What is expected: State only how many lines below include the string "pixels".
____ Data provided
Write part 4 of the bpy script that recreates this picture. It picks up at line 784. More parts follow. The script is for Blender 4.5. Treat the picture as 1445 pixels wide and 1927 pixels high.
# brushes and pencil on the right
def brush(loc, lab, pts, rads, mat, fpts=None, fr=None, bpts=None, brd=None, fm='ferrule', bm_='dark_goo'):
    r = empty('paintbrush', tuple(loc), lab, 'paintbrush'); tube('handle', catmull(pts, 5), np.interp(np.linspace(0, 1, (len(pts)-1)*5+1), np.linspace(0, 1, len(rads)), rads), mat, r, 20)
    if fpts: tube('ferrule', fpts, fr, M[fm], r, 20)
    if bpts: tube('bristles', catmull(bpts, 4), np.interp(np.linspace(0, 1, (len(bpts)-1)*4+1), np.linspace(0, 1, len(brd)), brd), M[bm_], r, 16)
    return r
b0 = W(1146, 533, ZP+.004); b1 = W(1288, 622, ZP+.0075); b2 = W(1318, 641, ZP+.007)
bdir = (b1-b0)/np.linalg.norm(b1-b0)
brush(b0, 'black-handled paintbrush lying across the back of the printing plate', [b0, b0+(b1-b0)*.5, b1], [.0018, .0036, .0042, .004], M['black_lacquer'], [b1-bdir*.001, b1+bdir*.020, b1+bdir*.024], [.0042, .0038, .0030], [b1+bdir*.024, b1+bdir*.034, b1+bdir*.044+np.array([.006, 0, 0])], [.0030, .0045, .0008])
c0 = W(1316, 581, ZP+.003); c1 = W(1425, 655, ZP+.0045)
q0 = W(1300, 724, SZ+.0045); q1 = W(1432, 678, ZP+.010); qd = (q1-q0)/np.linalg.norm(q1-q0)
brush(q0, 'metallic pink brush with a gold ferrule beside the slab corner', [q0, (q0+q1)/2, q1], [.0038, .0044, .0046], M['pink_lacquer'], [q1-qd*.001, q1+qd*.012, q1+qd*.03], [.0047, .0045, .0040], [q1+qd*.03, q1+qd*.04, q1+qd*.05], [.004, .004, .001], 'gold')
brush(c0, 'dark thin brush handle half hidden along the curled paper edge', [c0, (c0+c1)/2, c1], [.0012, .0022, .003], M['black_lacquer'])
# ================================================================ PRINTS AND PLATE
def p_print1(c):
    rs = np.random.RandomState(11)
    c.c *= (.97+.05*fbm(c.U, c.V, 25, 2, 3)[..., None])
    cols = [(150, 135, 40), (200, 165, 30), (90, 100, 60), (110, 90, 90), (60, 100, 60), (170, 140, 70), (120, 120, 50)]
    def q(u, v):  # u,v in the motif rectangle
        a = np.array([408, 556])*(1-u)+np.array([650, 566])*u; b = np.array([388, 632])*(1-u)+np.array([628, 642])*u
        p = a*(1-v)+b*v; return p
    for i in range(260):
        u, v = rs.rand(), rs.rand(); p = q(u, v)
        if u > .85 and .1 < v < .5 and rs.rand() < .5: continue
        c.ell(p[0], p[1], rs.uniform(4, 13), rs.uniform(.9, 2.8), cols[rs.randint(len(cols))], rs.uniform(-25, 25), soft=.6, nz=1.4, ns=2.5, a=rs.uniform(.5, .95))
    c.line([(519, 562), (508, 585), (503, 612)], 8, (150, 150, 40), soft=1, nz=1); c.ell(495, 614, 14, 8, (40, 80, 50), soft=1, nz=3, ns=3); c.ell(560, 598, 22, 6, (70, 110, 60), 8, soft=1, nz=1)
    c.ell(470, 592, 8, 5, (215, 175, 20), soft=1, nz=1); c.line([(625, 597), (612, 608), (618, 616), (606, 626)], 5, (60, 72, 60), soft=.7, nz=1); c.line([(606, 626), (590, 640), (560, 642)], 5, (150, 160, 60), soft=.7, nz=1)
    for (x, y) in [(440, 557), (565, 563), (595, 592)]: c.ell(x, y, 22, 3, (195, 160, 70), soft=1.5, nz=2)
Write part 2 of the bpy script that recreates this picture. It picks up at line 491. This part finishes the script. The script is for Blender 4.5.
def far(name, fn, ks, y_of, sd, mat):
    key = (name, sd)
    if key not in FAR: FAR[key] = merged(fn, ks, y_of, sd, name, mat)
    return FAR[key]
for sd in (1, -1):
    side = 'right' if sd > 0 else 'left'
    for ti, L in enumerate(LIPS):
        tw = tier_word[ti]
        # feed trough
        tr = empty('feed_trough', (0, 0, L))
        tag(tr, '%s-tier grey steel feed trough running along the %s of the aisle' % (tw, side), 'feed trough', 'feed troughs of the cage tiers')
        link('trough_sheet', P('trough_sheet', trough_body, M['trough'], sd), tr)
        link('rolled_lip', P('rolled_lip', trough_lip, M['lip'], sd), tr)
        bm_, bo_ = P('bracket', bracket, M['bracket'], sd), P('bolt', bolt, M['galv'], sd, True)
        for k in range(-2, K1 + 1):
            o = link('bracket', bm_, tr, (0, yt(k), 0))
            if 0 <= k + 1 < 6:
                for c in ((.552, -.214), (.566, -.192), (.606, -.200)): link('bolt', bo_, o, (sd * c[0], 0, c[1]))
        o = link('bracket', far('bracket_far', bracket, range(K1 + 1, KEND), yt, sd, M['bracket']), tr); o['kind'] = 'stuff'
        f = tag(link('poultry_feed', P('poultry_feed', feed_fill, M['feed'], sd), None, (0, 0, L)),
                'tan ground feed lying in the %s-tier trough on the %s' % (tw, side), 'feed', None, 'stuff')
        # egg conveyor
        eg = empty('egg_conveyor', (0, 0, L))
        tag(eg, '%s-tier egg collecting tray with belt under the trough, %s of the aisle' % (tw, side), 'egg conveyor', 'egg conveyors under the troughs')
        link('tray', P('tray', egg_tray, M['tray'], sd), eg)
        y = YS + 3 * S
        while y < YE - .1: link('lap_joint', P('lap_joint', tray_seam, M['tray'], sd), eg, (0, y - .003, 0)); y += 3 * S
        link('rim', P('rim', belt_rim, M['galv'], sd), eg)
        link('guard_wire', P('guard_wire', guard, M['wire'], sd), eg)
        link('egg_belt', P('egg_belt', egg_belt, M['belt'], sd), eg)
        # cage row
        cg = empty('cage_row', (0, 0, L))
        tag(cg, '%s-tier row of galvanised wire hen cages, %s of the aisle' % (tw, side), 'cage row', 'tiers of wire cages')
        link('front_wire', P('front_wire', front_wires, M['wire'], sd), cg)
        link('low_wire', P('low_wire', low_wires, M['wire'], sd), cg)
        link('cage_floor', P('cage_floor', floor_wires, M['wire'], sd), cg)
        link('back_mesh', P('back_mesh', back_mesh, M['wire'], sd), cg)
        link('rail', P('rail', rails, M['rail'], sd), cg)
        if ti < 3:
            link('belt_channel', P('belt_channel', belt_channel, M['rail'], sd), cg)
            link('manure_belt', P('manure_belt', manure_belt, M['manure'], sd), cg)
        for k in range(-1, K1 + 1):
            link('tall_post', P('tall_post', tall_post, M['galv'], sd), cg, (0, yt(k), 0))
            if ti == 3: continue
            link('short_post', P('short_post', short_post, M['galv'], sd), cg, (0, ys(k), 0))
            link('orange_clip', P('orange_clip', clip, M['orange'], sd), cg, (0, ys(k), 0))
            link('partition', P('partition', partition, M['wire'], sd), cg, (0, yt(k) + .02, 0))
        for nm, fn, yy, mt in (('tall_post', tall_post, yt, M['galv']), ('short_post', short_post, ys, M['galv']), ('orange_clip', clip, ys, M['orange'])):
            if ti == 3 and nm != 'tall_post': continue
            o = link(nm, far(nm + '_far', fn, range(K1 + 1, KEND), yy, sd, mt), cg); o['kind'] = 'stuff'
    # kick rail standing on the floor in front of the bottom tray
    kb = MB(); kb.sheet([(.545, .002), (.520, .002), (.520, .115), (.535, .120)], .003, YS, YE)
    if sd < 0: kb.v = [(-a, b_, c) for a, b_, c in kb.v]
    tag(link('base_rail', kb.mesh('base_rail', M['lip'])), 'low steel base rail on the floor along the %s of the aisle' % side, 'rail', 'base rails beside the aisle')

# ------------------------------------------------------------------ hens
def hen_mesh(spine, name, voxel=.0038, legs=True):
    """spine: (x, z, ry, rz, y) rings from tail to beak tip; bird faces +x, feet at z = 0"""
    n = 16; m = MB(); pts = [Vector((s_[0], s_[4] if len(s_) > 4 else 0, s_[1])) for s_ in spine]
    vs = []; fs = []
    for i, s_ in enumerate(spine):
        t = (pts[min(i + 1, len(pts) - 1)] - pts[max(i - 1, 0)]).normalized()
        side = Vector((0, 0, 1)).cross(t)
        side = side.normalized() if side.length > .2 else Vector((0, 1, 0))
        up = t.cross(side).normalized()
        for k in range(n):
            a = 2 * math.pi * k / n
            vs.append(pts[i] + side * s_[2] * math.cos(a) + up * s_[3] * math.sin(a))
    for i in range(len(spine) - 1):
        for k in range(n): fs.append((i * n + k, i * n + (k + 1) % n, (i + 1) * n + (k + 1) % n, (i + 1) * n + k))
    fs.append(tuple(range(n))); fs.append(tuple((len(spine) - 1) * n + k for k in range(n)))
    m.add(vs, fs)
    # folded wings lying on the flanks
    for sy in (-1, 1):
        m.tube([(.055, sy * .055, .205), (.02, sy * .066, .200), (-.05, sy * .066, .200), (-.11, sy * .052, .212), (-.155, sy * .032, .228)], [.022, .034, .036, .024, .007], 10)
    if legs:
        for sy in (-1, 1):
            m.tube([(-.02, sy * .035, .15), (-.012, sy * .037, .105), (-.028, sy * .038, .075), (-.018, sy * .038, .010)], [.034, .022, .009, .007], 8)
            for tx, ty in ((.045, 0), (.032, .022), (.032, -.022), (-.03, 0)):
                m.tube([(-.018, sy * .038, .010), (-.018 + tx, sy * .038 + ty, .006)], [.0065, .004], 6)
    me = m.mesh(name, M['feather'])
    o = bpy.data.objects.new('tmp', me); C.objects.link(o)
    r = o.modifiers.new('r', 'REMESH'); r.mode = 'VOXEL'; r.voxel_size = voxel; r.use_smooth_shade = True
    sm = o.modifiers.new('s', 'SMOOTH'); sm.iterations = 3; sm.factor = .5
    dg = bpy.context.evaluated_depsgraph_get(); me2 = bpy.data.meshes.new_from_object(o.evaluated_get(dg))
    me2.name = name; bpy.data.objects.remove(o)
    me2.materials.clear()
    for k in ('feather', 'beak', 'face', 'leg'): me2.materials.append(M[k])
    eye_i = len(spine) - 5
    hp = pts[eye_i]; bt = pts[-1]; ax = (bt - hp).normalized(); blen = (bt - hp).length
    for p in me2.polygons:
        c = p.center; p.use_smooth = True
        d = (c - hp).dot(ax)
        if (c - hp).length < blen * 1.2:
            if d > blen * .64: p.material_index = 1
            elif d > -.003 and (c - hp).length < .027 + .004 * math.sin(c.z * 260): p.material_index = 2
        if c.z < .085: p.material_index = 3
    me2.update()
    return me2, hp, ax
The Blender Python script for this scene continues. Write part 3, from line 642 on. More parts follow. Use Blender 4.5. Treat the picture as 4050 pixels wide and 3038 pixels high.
________
Output below: 2